FTRCRP // SIGNALS
Under the Radar — Notes from Simen Bakke’s Lecture at Noroff
Calm room. 14:15 sharp. Screens flicker to life at Noroff, Mølleparken 4.
Simen Bakke from the Norwegian Police IT Unit walks in — calm, grounded.
His talk: “How China Uses Civilian Hackers and IT Companies for Cyber Operations.”
A title that sounds academic until he starts describing how ordinary companies become extensions of state-level capability — engineers, researchers, startups, all pulled into the machinery of cyber power.
He put faces to names like Wuhan (XRZ), APT31 and (Salt, Violet, Linen) Typhoon, even showed us the buildings where some of the IT businesses — front operations — reside, and with a smile invited us to visit them if we ever were in that part of the world.
The Signal
Simen Bakke, as Norwegian as he can be…. policeman, high-level threat analyst, Red Cross worker, humanist and well spoken… maybe even a patriot of sorts.
That’s the image presented, and I’m a believer.
I believe his research into China and the ongoing weaponization of zero-days by the Chinese government.
His breakdown of the decentralized intelligence structure the Chinese government uses hit hard.
Simen is telling a stark story about Chinese dominance in cyberspace — the cultivation of new hackers and technologists — and his statistics speak of a significant shift in Chinese policy.
It points to the deliberate weaponization of hacks, zero-days, and the likes… even more so in the OT / IoT realm, which is concerning.
I’m definitely going to dive into Cyber Makt and the other researchers he’s drawn from.
Key takeaways
- Civilian ≠ neutral. In modern geopolitics, hackers and IT firms can be conscripted into national strategy.
- The gray zone is the new battlefield. The line between peace and conflict is blurring; code, infrastructure, and narrative all count as weapons.
- Visibility beats paranoia. Understanding how these operations work is the first defence.
- Resilience is design. When asked about offramping from American cloud providers, he said: “You should design for it. No more papers or procedures — implement it.”
- Are we ready?
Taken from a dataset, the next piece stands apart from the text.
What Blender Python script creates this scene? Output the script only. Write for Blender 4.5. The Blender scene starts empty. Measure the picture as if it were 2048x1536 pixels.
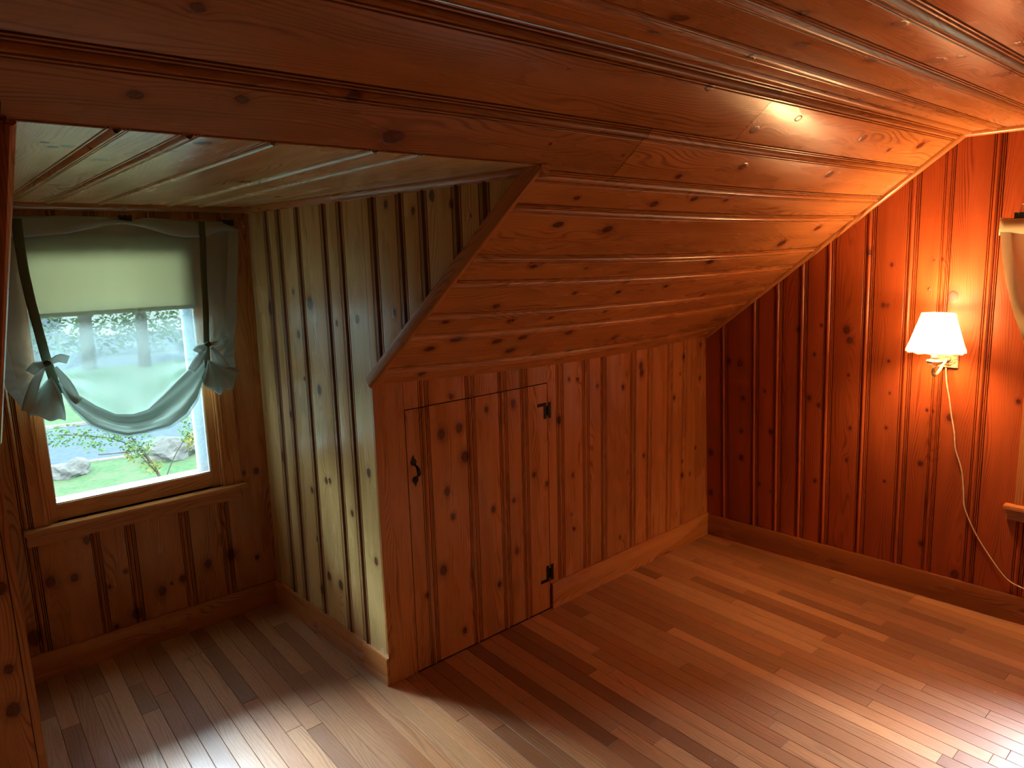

When asked if Norway could handle a Ukraine-style cyberattack, his answer was quiet: “Not really.”
Reflection
When push comes to shove, I’m rooting for the home team… the Western world.
We have our flaws, we are not all that good but show me a successful better way than Western democracy and we can have a chat.
To this day there is no other good alternative, in my opinion.
Again, I’m just a measly IT student; who am I to have an opinion?
But I believe this battle begins here, down in the weeds, among us students, nerds, technologists, phreaks.
We’re about to get surpassed, or at least outnumbered.
The evidence is there… China at least wants to have the option to dominate, sabotage, blackmail, and influence the Western world.
That much is clear, and the world is shifting.
The U.S. is rambling in its demise, Asia is gaining ground, and Europe has become numb.
Simen was asked if we were ready for a cyberattack like the one Ukraine has faced since the Russian invasion.
He said, “Not really.”
Some students asked about offramping from American cloud providers — his answer: “You should design for it.”
No more policies or whitepapers — build it into the system itself.
But as he said, this will take years.
Look how reliant we are on Microsoft today.
It will take years.
Closing Signal
Bakke’s lecture was less about China than about us; how open societies protect themselves without turning paranoid, and how people like us: students, lab builders, ethical hackers — learn to think critically about where real power hides and resides.
I left the room quiet, inspired, and slightly more aware of how small labs fit into global equations.
That’s enough motivation for another night of packet captures and failed exploits.